3.  If either you or your spouse (or both of you) hold U.S. citizenship, you MUST go through a specific process, known as the I-800 process, if you wish to adopt from any Hague compliant country, including Colombia, and get USCIS permission to immigrate a child as your adopted child.  If you are adopting from a non-Hague country, you must use the I-600 process to adopt and immigrate a child to the U.S.  IF YOU DO NOT GO THROUGH THE APPROPRIATE PROCESS, YOUR CHILD WILL NOT QUALIFY FOR AN ADOPTION VISA. 

3.  In order to adopt from any country outside the U.S., including Colombia, you will need to have a homestudy completed by a provider authorized to perform homestudies for Hague adoptions in your U.S. state of residence.  Be aware that you will not be allowed to start a homestudy for international adoption until at least one spouse is a U.S. citizen.  A homestudy will take approximately one to three months.

4.  Once you have an approved homestudy, you will need to file the I-800a form, along with the homestudy report, some other documents, and a fee with the USCIS.  You can download the I-800a form and instructions from the USCIS website.  USCIS review time varies, but it can take a few months. 

5.  You will need to select a Hague-accredited adoption agency located anywhere in the U.S. to serve as the primary provider for your adoption.  Even if you know of a child in Colombia who needs to be adopted, you MUST use the Hague-accredited U.S. agency as a primary provider, according to the Universal Accreditation Act, to ensure that you complete all the requirements of the U.S. and Colombia in a legal and ethical manner. 

6.  If Colombia designates only certain Hague-compliant U.S. agencies as eligible to conduct adoptions from that country, you will need to be sure that your primary provider has an approved Colombia program.

7.  Your agency will advise you on the documents you will need to supply for sending to the Colombian government, and ensure that they are prepared correctly.  It will also give you up to date guidance on whether Colombia is currently placing children with American families and what age of child can be adopted.  Be aware that Colombia has had moratoriums in the past, and currently is not placing children under 6 years and 11 months of age with overseas families, unless the children have special needs.  Whether it will allow an American couple of Colombian origin, living in the U.S. to adopt a healthy infant or toddler is something that your agency will have to determine but, frankly, it is unlikely, as there are many families in Colombia willing to adopt such children.

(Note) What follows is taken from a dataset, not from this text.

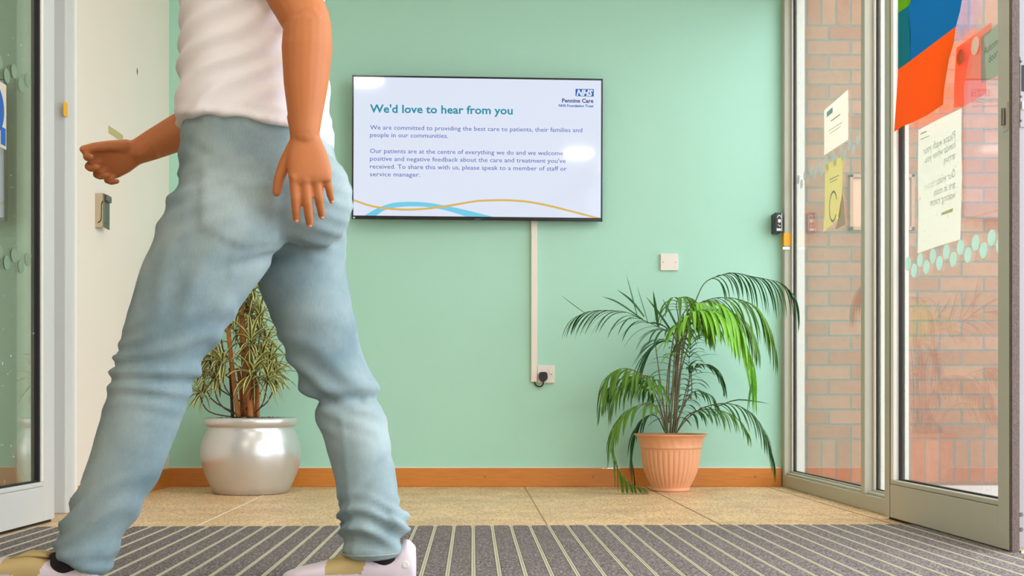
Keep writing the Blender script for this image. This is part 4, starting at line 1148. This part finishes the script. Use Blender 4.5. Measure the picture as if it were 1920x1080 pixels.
# T-shirt
TL = [E(479, 262, YM, .168, .186, -7), E(480, 232, YM, .163, .182, -5), E(480, 170, YM, .158, .176, -3), E(478, 90, YM, .154, .174), E(475, 0, YM, .152, .182), E(470, -90, YM, .148, .196), E(463, -160, YM, .132, .198), E(458, -205, YM, .098, .165), E(455, -228, YM, .07, .085)]
sh_n = P(474, -160, 2.225); sh_f = P(462, -165, 2.605)
bm = bmesh.new(); loft(bm, TL, 48, 2.2)
el_n = P(577, 45, 2.165); el_f = P(428, 205, 2.645)
def lerp(a, b, t): return a + (b - a) * t
limb(bm, [sh_n, lerp(sh_n, el_n, 0.50)], [.078, .068], 20); limb(bm, [sh_f, lerp(sh_f, el_f, 0.62)], [.078, .066], 20)
sm = remesh(bm, 0.008, 8)
sn = [v.normal.copy() for v in sm.vertices]
for v, nrm in zip(sm.vertices, sn):
    co = v.co; px, py = ppx(co)
    n2 = noise.noise(co * 4.5); n1 = noise.noise(co * 11)
    t = (py + 0.85 * (px - 400)) / 62.0 + 1.1 * n2
    d = 0.012 * (fold(t, 1.5) - 0.4) * bump(py, 90, 150) + 0.003 * n1
    t = (py - 0.1 * (px - 400)) / 26.0 + 0.8 * n2
    d += 0.007 * (fold(t) - 0.4) * bump(py, 225, 26)
    if py > 248 and py < 275: d += 0.002
    v.co = co + nrm * d
relax(sm, 2)
shirt = obj_me('tshirt', sm, 'shirt', pe, smooth=True)

# body: one continuous skin surface (torso core, head, arms with hands, ankles)
def hand(bm, wr, d, n, s, curls, length=0.185, thumb_dir=None):
    """wr wrist, d towards fingertips, n back-of-hand normal, s towards the thumb"""
    d = d.normalized(); n = (n - d * n.dot(d)).normalized(); s = (s - d * s.dot(d) - n * s.dot(n)).normalized()
    k = length / 0.185
    palm = 0.088 * k
    loft(bm, [(wr - d * 0.035, s * .030, n * .027), (wr - d * 0.01, s * .028, n * .022), (wr + d * 0.012, s * .029, n * .019), (wr + d * palm * .45, s * .038, n * .018), (wr + d * palm * .75, s * .042, n * .0165), (wr + d * palm * .93, s * .0415, n * .0145), (wr + d * palm * 1.06, s * .040, n * .0095)], 24, 2.4)
    offs = (0.031, 0.0105, -0.0105, -0.030); lens = (0.080, 0.088, 0.082, 0.065); rad = (.0092, .0095, .0090, .0080); dz = (0.0, 0.006, 0.002, -0.007)
    tips = []
    for i in range(4):
        p = wr + d * (palm * 0.92 + dz[i]) + s * offs[i]
        L_ = lens[i] * k; ang = math.radians(curls[i][0]); pts = [p]; rs = [rad[i] * 1.15]; ball(bm, p + n * 0.004, rad[i] * 1.1, sub=2)
        spread = s * ((0.07, 0.02, -0.03, -0.09)[i])
        for j, (fr_, c_) in enumerate(zip((0.46, 0.30, 0.24), curls[i])):
            if j: ang += math.radians(c_)
            dd = (d * math.cos(ang) - n * math.sin(ang) + spread).normalized()
            p = p + dd * (L_ * fr_); pts.append(p); rs.append(rad[i] * (1.0, 0.93, 0.80)[j])
        limb(bm, pts, rs, 12); tips.append((pts[-1], dd, n * math.cos(ang) + d * math.sin(ang)))
    # thumb leaves the side of the palm near its base
    t0 = wr + d * 0.022 + s * 0.020 - n * 0.004
    td = thumb_dir or (d * 0.72 + s * 0.62 - n * 0.30)
    td = td.normalized()
    t1 = t0 + td * 0.040; t2 = t1 + (td * 0.8 + d * 0.35).normalized() * 0.032; t3 = t2 + (td * 0.55 + d * 0.6 - n * 0.15).normalized() * 0.026
    limb(bm, [t0, t1, t2, t3], [.0165, .0125, .0108, .009], 12)
    return tips
bm = bmesh.new()
loft(bm, [E(482, 240, YM, .120, .14), E(480, 170, YM, .125, .14), E(478, 60, YM, .125, .145), E(472, -80, YM, .125, .165), E(462, -165, YM, .105, .165), E(456, -215, YM, .065, .10), E(450, -250, YM, .056, .058), E(446, -300, YM, .055, .056)], 32)
loft(bm, path_st([(482, 250, YM, .12, .14), (495, 340, YM, .13, .15), (505, 400, YM, .11, .12)]), 24)
def slim(rows, f): return [(a, b, c, d_ * f, e * f) for a, b, c, d_, e in rows]
loft(bm, path_st(slim(near_leg[1:-1], 0.70) + [(150, 1048, 2.325, .030, .030), (146, 1085, 2.325, .026, .026)]), 24)
loft(bm, path_st(slim(far_leg[1:-1], 0.70) + [(702, 1043, 2.500, .030, .030), (708, 1072, 2.500, .026, .026)]), 24)
# head looking left
hc = P(436, -385, YM)
ball(bm, hc + Vector((0.012, 0, 0.012)), 0.098, (1.0, 0.78, 1.08), 4)
ball(bm, hc + Vector((-0.035, 0, -0.048)), 0.070, (0.92, 0.80, 1.05), 3)
limb(bm, [hc + Vector((-0.085, 0, 0.010)), hc + Vector((-0.112, 0, -0.022))], [.009, .014], 10)       # nose
limb(bm, [hc + Vector((-0.086, -0.030, 0.022)), hc + Vector((-0.090, 0, 0.026)), hc + Vector((-0.086, 0.030, 0.022))], [.010, .011, .010], 10)  # brow
limb(bm, [hc + Vector((-0.088, -0.018, -0.052)), hc + Vector((-0.096, 0, -0.052)), hc + Vector((-0.088, 0.018, -0.052))], [.006, .009, .006], 10)  # lips
ball(bm, hc + Vector((-0.078, 0, -0.098)), 0.024, (1, 1.1, 0.8), 2)
for sy in (-1, 1): ball(bm, hc + Vector((0.020, sy * 0.078, -0.008)), 0.030, (0.65, 0.28, 1.1), 2)
# near arm
wr_n = P(571, 250, 2.170)
def armloft(sh, el, wr, rr):
    pts = [sh, lerp(sh, el, .35), lerp(sh, el, .75), el, lerp(el, wr, .22), lerp(el, wr, .55), lerp(el, wr, .85), wr]
    limb(bm, pts, rr, 20)
armloft(sh_n + Vector((0, 0.02, 0)), el_n, wr_n, [.060, .056, .051, .046, .049, .043, .033, .029])
tn = hand(bm, wr_n, Vector((0.13, 0.02, -1)), Vector((0.15, -1, 0.0)), Vector((-1, -0.1, -0.1)), [(10, 16, 12), (12, 20, 14), (16, 24, 16), (20, 28, 18)], 0.19)
wr_f = P(262, 283, 2.585)
armloft(sh_f + Vector((0, -0.02, 0)), el_f, wr_f, [.060, .056, .050, .045, .047, .042, .034, .029])
tf = hand(bm, wr_f, Vector((-1, -0.12, -0.38)), Vector((-0.25, 0.85, 0.45)), Vector((-0.2, -0.45, 0.9)), [(38, 55, 30), (44, 60, 32), (50, 62, 34), (54, 62, 34)], 0.185, Vector((-0.80, -0.55, -0.10)))
bmod = remesh(bm, 0.0030, 5)
body = obj_me('body', bmod, 'skin', pe, smooth=True)
# fingernails of the near hand
for p, dd, nn in tn:
    bm = bmesh.new(); ball(bm, p + nn * 0.0045 + dd * 0.001, 0.0056, (0.8, 0.8, 0.8), 2); obj('fingernail', bm, 'nail', pe, smooth=True)
# hair
bm = bmesh.new()
ball(bm, hc + Vector((0.022, 0, 0.030)), 0.104, (1.0, 0.82, 1.02), 4)
bmesh.ops.bisect_plane(bm, geom=bm.verts[:] + bm.edges[:] + bm.faces[:], plane_co=hc + Vector((-0.065, 0, 0.062)), plane_no=Vector((-0.62, 0, -0.78)), clear_outer=True)
bmesh.ops.holes_fill(bm, edges=[e for e in bm.edges if e.is_boundary])
for v in bm.verts: v.co += v.normal * 0.004 * noise.noise(v.co * 60)
obj('hair', bm, 'hair', pe, smooth=True)
for sy in (-1, 1):
    bm = bmesh.new(); ball(bm, hc + Vector((-0.0905, sy * 0.031, 0.004)), 0.010, (0.6, 1.1, 0.6), 2); obj('eye', bm, 'ink', pe, smooth=True)

# socks and trainers
def shoe(ank, heel, toe, gz, Y, name_parent, far):
    """heel / toe are world X of the ends; gz(t) sole height along the shoe"""
    L_ = abs(heel - toe)
    def S(t, z, lift=0.0): return Vector((heel + (toe - heel) * t, Y, gz(t) + z))
    # t, half width, top height
    rows = [(0.0, .020, .070), (0.025, .030, .092), (0.065, .034, .102), (0.10, .036, .092), (0.15, .038, .070), (0.22, .039, .060), (0.32, .040, .062), (0.40, .041, .072), (0.48, .043, .072), (0.60, .047, .060), (0.75, .050, .047), (0.88, .046, .038), (0.96, .034, .030), (1.0, .018, .024)]
    tr = empty('trainer', S(0.5, 0)); tr.parent = name_parent; tr.matrix_parent_inverse = Matrix.Identity(4)
    tr.location = world(name_parent).inverted() @ S(0.5, 0)
    bm = bmesh.new(); st = []
    for t, w_, h in rows:
        c = S(t, 0.022 + (h - 0.022) / 2)
        st.append((c, Vector((0, w_, 0)), Vector((0, 0, (h - 0.018) / 2 + 0.004))))
    loft(bm, st, 28, 2.5)
    # padded collar and heel tab
    limb(bm, [S(0.035, 0.085), S(0.075, 0.098)], [.012, .009], 12)
    me = remesh(bm, 0.004, 5)
    up = obj_me('upper', me, ['shoe', 'shoe_tan'], tr, smooth=True)
    for p in me.polygons:
        tt = (p.center.x - heel) / (toe - heel)
        if 0.33 - (p.center.z - gz(tt) - 0.09) * 1.2 < tt < 0.66 and p.center.z - gz(tt) > 0.035: p.material_index = 1
    bm = bmesh.new(); st = []
    for t, w_, h in rows:
        st.append((S(t, 0.0125), Vector((0, w_ + 0.004, 0)), Vector((0, 0, 0.0125 if 0.02 < t < 0.98 else 0.009))))
    loft(bm, st, 28, 3.5); obj('sole', bm, 'sole', tr, smooth=True)
    # tongue and toe overlay in sand suede
    bm = bmesh.new()
    loft(bm, [(S(0.35, 0.080), Vector((0, .024, 0)), Vector((0, 0, .005))), (S(0.40, 0.080), Vector((0, .028, 0)), Vector((0, 0, .006))), (S(0.50, 0.076), Vector((0, .027, 0)), Vector((0, 0, .006))), (S(0.62, 0.060), Vector((0, .024, 0)), Vector((0, 0, .005)))], 20, 2.5)
    obj('tongue', bm, 'shoe_tan', tr, smooth=True)
    bm = bmesh.new()
    for k in range(4):
        t = 0.42 + 0.055 * k; z = 0.076 - 0.006 * k
        tube(bm, smooth_path([S(t, z - 0.018) + Vector((0, -.032, 0)), S(t, z) + Vector((0, -.015, 0)), S(t + 0.01, z + 0.002), S(t, z) + Vector((0, .015, 0)), S(t, z - 0.018) + Vector((0, .032, 0))], 12), 0.0026, 8)
    obj('laces', bm, 'sole', tr, smooth=True)
    # round emblem on the heel side, stripe on the quarter
    bm = bmesh.new()
    c = S(0.07, 0.055) + Vector((0, -0.0345, 0))
    bmesh.ops.create_cone(bm, cap_ends=True, segments=20, radius1=0.008, radius2=0.007, depth=0.004, matrix=Matrix.Translation(c) @ Matrix.Rotation(math.pi / 2, 4, 'X'))
    obj('heel_emblem', bm, 'sole', tr)
    bm = bmesh.new()
    loft(bm, [(ank + Vector((0, 0, 0.03)), Vector((.050, 0, 0)), Vector((0, .046, 0))), (ank, Vector((.050, 0, 0)), Vector((0, .046, 0))), (S(0.22, 0.065), Vector((.050, 0, 0)), Vector((0, .037, 0))), (S(0.24, 0.030), Vector((.048, 0, 0)), Vector((0, .034, 0)))], 28)
    me = remesh(bm, 0.005, 3)
    obj_me('sock', me, 'sock', tr, smooth=True)
    return tr
xh = P(780, 1080, 2.500).x
shoe(P(704, 1040, 2.500), xh, xh - 0.295, lambda t: 0.008, 2.500, pe, True)
xh = P(188, 1100, 2.325).x
shoe(P(142, 1062, 2.325), xh, xh - 0.290, lambda t: 0.008 + 0.045 * t, 2.325, pe, False)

8.  Once your agency submits your documents to Colombia, you will wait to receive the referral of a child.  You will review the information and decide whether you can adopt that child, then notify your agency of your decision.  All Colombian adoptions are managed through ICBF or an authorized adoption institution (known in Spanish as “Institucion Autorizada para desarollar el Programa de Adopciones” (IAPA)).  Colombian law prohibits private adoptions.  Please note ICBF does not allow for a Colombian child to travel to the United States to be adopted.  Therefore, prospective adoptive parents must obtain a full and final adoption under Colombian law before the child can immigrate to the United States.  This means that you will need to travel to Colombia to complete adoption requirements.

9.  Before you go to Colombia, your agency will work with you to provide paperwork for the U.S. and Colombian governments.  As an example, you will complete the I-800 form for the USCIS.  This form is a companion to the I-800a form completed early in your adoption process, and reviews both your qualifications to adopt and your child’s eligibility to immigrate into the U.S.  Do NOT travel to Colombia until you receive something called an Article 5 letter from the U.S. government, as it proves, at least provisionally, to both the USCIS and the Colombian government that you are qualified to adopt the child and that the child is qualified to emigrate to the U.S.

10.  Your agency will advise you of the remaining steps in the process, which will include traveling to Colombia to finalize the adoption, bond with your child, obtain documents such as his/her birth certificate, adoption decree, and foreign passport, and so on.  Both spouses in a two parent family will need to travel for part of the often lengthy overseas period, but one spouse can go home for the remainder of the required stay.  If you need help with travel and lodging arrangements, your agency will assist you.

11.  Once you complete all requirements, you will bring your child to the U.S., possibly readopt him/her in your state of residence or do a “recognition” of the foreign adoption in your state of residence, and take steps to obtain such items as a Certificate of Citizenship and a Social Security number (SSN) for your child.  You will begin what will almost certainly be a wonderful but challenging life as parents.